▶ TO BE DONE
The required output is the exact run of lines from the line containing "What Blender Python" to the line containing "random.seed(5); rng = np.random.default_rng(7)", inclusive, and nothing besides.

▶ DATASET EXCERPTS
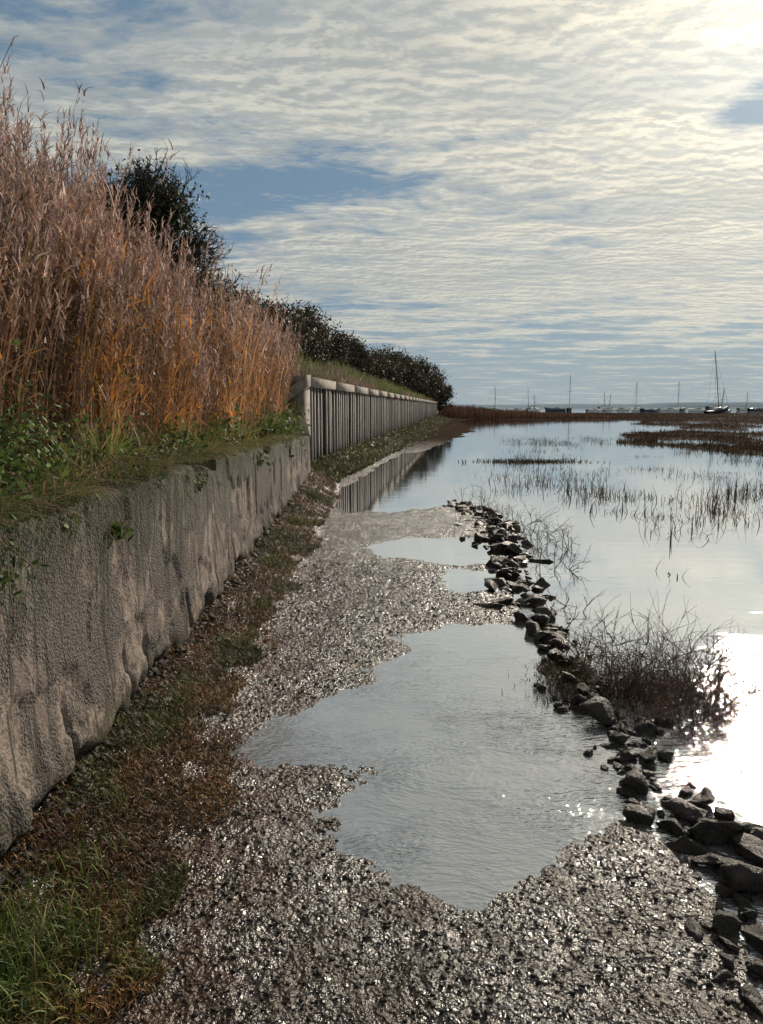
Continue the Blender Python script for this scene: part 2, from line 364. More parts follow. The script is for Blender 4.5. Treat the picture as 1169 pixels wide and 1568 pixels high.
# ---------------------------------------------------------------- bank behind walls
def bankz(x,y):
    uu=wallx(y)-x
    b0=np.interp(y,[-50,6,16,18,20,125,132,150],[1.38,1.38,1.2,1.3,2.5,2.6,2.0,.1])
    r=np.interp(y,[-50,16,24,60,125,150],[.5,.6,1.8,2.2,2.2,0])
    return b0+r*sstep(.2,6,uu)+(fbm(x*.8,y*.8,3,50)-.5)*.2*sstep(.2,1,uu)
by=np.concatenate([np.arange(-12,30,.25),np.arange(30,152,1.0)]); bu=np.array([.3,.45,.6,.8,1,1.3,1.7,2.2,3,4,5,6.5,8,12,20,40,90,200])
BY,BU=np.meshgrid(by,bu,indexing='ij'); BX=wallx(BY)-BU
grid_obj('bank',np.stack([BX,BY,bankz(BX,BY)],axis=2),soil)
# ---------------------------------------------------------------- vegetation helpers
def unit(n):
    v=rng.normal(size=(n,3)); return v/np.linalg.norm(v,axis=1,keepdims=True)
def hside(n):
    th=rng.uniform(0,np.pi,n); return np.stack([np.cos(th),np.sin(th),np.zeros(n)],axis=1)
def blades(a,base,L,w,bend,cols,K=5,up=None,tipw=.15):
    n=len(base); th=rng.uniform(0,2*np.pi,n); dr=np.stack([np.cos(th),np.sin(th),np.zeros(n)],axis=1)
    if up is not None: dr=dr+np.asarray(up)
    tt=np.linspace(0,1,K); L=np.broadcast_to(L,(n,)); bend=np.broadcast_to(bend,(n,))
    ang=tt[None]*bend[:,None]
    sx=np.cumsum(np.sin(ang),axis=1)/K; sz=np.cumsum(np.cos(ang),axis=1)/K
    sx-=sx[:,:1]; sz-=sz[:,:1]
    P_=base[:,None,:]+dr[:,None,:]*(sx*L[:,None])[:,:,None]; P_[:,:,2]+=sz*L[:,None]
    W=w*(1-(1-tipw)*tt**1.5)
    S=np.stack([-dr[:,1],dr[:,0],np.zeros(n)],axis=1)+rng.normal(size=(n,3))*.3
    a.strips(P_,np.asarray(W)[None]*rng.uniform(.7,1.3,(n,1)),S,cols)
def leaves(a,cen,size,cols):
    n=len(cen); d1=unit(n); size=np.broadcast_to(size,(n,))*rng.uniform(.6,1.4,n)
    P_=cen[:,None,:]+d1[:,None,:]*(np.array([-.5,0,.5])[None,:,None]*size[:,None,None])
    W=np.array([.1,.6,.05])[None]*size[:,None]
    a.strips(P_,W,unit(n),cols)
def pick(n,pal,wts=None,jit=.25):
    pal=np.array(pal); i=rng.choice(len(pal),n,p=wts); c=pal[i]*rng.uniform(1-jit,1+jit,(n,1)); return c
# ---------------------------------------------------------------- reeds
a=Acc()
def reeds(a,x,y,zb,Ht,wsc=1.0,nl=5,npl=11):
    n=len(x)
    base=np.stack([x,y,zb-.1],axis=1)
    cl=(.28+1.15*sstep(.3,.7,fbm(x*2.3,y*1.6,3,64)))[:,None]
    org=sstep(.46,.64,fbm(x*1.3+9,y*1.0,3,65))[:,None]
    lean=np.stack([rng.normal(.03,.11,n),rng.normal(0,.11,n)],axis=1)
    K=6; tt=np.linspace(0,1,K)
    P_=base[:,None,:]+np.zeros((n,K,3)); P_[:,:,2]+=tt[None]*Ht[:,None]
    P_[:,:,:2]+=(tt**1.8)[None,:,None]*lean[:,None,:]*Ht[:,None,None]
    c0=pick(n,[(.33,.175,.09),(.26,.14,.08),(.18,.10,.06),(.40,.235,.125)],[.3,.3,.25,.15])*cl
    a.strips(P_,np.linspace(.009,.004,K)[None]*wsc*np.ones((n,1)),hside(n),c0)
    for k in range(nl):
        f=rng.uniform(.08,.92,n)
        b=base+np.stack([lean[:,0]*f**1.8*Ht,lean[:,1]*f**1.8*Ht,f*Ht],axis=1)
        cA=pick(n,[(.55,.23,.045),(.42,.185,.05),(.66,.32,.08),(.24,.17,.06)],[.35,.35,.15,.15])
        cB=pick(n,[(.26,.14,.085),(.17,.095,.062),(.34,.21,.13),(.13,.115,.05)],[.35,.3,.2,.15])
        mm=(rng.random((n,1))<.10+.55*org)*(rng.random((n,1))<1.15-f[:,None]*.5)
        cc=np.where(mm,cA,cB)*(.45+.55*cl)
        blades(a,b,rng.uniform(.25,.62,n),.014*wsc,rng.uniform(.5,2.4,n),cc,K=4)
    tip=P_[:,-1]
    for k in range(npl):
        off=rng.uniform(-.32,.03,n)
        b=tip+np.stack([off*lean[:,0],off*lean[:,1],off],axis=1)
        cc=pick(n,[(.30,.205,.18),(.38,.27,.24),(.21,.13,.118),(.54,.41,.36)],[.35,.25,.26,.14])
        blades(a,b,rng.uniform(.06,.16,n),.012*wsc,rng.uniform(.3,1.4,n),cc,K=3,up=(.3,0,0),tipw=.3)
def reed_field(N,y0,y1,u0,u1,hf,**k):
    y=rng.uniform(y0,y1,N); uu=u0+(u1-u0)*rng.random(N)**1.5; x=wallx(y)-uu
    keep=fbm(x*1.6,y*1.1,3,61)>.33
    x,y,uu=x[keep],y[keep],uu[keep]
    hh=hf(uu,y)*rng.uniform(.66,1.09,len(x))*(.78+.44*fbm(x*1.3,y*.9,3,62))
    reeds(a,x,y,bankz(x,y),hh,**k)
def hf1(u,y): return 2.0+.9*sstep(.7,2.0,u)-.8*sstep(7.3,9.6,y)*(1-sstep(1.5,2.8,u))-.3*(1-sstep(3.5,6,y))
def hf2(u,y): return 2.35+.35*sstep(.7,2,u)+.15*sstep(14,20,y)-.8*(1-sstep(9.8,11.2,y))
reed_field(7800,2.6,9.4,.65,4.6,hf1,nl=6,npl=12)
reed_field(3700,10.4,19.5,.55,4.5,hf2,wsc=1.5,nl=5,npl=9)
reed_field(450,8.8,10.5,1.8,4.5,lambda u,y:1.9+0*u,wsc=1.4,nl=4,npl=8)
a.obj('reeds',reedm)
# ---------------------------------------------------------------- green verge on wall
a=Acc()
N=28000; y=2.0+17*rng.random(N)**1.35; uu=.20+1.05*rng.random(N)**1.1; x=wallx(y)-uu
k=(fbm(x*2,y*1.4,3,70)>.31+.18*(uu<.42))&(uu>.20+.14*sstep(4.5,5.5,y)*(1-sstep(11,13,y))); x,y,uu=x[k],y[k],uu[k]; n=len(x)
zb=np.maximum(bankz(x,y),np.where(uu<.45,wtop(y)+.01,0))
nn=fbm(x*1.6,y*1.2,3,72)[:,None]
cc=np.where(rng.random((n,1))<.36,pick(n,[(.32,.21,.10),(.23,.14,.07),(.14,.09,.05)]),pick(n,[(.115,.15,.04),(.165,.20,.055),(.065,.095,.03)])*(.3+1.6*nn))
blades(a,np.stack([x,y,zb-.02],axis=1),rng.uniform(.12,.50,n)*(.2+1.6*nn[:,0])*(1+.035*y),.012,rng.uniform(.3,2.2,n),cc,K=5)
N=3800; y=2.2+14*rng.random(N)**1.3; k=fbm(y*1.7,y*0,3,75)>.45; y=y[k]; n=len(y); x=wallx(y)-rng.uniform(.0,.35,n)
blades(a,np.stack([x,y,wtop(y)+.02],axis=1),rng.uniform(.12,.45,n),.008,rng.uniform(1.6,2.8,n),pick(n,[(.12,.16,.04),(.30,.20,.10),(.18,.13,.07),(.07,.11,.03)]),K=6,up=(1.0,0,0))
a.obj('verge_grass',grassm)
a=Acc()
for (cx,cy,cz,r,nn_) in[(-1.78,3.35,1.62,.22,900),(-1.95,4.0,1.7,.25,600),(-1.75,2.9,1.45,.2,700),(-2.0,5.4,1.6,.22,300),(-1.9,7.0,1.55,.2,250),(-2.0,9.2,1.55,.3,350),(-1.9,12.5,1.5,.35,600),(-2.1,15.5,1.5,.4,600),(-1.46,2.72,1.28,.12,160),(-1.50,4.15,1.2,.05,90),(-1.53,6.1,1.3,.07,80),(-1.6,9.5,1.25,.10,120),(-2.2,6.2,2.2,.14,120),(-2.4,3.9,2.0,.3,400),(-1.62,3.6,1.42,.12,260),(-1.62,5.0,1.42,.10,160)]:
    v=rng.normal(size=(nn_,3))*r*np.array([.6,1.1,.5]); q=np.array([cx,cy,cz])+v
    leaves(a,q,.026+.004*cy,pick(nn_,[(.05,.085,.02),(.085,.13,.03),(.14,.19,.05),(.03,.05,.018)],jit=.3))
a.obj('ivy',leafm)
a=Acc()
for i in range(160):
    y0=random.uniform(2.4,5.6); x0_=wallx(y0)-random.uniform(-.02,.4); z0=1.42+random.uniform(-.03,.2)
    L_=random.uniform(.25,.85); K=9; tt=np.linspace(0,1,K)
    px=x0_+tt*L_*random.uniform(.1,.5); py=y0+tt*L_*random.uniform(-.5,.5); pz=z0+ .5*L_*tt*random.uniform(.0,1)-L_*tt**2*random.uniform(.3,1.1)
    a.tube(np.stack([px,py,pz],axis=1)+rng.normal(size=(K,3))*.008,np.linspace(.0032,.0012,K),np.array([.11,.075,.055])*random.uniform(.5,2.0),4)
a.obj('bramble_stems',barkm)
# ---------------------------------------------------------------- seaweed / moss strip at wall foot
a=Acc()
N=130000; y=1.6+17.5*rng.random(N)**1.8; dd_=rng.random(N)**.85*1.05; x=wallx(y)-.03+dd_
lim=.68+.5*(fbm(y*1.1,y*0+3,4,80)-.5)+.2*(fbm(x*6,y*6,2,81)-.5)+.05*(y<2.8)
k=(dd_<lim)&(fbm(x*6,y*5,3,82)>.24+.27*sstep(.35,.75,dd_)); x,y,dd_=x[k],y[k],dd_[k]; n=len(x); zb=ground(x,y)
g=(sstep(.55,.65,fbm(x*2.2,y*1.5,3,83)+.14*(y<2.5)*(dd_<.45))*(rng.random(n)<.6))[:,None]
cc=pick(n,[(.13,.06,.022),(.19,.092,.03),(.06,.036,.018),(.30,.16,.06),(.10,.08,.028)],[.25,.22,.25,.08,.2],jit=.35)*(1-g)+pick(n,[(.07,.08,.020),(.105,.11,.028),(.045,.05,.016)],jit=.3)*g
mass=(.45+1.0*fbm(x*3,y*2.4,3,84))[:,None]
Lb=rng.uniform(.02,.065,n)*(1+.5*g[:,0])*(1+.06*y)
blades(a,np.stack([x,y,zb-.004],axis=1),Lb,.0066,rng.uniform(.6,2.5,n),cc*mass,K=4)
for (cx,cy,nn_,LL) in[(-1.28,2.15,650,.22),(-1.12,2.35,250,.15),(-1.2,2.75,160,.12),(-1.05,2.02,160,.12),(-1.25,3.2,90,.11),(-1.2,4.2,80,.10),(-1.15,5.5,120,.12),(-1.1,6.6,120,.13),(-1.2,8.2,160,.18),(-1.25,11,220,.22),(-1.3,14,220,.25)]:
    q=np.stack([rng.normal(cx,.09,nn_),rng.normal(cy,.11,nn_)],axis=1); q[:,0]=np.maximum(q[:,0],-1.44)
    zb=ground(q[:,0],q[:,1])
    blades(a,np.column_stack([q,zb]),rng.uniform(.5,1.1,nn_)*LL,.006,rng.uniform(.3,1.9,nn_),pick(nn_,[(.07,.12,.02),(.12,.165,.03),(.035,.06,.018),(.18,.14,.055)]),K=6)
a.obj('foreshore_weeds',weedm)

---

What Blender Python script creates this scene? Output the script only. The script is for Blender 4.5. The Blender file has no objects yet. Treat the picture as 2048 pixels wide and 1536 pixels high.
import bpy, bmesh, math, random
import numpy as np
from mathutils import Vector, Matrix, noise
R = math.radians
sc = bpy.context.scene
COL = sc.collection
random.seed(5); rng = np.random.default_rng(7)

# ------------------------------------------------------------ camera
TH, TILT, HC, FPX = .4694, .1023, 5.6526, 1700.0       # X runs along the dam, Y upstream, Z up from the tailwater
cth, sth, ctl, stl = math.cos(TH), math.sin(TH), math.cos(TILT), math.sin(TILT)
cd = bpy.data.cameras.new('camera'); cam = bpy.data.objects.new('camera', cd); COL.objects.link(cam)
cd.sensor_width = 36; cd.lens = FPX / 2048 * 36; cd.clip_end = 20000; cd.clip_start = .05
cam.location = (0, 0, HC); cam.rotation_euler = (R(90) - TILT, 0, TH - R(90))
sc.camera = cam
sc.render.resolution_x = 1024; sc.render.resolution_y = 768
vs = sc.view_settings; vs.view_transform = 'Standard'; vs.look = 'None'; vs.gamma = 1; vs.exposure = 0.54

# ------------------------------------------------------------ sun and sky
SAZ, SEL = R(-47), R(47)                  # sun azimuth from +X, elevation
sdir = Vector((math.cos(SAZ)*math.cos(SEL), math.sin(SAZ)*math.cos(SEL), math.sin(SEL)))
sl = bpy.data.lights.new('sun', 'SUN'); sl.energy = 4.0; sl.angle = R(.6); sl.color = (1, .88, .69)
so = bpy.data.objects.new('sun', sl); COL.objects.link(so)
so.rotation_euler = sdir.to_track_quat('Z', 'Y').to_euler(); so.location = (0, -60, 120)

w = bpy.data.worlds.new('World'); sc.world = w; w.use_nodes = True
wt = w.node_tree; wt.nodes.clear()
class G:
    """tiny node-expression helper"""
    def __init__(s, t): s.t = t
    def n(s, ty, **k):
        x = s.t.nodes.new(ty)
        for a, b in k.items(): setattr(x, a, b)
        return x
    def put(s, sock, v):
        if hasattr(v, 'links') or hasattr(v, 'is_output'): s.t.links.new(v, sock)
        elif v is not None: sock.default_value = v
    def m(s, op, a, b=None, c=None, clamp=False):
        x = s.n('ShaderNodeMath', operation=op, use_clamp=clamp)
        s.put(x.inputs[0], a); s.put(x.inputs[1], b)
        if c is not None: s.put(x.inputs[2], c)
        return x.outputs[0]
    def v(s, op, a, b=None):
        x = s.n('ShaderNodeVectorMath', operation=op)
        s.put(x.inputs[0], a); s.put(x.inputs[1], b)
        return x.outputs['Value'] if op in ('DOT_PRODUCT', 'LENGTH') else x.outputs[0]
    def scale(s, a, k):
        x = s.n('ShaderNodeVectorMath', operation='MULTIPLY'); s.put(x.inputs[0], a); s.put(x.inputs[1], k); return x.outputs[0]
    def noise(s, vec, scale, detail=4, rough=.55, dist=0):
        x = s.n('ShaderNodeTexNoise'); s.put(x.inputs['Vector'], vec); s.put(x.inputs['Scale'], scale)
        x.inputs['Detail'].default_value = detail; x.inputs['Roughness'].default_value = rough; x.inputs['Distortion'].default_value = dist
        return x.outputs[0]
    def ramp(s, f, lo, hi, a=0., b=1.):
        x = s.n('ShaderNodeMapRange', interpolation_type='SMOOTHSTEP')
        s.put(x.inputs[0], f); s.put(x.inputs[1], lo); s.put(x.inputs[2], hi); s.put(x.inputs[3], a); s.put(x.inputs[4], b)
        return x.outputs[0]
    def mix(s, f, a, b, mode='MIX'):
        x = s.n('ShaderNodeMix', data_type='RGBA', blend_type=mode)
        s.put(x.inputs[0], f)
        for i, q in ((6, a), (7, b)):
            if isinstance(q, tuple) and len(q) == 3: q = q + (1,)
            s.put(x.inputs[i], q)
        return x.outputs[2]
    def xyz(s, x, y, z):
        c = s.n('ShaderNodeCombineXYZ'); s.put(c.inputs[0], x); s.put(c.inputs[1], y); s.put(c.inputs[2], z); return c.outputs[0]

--

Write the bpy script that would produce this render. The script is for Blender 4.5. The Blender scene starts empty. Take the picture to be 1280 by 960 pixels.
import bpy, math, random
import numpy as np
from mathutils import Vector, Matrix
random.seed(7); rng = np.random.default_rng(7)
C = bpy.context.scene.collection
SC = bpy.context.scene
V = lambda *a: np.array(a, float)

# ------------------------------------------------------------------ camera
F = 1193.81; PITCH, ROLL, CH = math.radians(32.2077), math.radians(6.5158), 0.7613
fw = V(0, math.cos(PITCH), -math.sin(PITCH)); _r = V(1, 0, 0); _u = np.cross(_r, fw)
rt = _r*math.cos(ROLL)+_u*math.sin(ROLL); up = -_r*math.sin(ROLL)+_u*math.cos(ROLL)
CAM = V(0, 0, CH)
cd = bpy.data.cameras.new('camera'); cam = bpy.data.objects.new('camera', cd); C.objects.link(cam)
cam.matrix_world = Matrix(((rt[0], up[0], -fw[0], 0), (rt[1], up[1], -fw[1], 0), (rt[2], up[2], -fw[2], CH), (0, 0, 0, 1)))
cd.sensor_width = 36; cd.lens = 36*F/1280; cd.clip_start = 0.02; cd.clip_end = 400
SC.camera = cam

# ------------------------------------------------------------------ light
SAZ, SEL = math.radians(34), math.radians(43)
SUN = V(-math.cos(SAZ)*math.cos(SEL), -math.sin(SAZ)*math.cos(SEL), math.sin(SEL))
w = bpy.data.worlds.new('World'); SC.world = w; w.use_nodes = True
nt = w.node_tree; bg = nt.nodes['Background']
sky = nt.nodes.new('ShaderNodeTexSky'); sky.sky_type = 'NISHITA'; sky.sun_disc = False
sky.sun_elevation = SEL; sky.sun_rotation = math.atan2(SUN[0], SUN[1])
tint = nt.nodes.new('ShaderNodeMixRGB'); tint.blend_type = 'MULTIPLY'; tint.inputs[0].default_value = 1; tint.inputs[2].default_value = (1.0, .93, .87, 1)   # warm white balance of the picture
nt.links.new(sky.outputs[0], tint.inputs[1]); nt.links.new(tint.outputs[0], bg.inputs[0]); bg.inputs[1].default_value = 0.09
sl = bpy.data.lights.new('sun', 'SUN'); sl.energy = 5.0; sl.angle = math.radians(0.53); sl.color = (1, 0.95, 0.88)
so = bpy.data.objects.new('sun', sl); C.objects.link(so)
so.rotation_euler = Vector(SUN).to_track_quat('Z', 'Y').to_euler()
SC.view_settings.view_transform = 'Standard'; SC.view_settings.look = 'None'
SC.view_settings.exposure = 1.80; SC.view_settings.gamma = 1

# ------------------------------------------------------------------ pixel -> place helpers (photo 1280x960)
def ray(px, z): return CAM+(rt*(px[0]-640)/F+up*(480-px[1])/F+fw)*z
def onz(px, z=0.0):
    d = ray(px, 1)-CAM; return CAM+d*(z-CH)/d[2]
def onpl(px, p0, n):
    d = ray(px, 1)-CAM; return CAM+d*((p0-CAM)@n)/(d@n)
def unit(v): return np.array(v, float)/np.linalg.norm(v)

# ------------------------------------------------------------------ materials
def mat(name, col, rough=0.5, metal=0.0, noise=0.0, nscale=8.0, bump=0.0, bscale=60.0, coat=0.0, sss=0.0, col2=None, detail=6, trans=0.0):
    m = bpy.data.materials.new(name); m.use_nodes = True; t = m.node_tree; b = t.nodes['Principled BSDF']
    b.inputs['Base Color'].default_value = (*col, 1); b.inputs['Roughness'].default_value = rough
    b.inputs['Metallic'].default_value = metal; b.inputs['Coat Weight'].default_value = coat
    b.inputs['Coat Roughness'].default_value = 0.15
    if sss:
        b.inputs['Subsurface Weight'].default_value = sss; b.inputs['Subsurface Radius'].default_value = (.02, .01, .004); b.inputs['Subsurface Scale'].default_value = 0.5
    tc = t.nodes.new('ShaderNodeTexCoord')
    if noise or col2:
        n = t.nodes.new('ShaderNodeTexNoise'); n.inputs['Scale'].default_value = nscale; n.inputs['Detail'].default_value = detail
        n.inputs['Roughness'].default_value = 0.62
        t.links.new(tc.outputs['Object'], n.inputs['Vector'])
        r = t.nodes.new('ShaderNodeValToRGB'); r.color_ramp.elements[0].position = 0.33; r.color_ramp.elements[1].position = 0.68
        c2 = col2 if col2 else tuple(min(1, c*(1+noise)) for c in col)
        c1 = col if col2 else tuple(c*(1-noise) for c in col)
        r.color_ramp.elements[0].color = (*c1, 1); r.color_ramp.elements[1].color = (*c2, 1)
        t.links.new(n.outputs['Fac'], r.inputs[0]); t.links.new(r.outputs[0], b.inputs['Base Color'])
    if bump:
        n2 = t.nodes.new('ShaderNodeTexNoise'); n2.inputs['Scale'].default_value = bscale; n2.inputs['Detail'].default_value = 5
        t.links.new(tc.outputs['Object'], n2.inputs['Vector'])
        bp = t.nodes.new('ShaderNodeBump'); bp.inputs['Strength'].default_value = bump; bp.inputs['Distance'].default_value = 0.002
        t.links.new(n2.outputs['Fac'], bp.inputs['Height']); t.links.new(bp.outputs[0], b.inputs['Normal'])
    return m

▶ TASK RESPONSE
What Blender Python script creates this scene? Output the script only. The script is for Blender 4.5. The Blender file has no objects yet. Treat the picture as 2048 pixels wide and 1536 pixels high.
import bpy, bmesh, math, random
import numpy as np
from mathutils import Vector, Matrix, noise
R = math.radians
sc = bpy.context.scene
COL = sc.collection
random.seed(5); rng = np.random.default_rng(7)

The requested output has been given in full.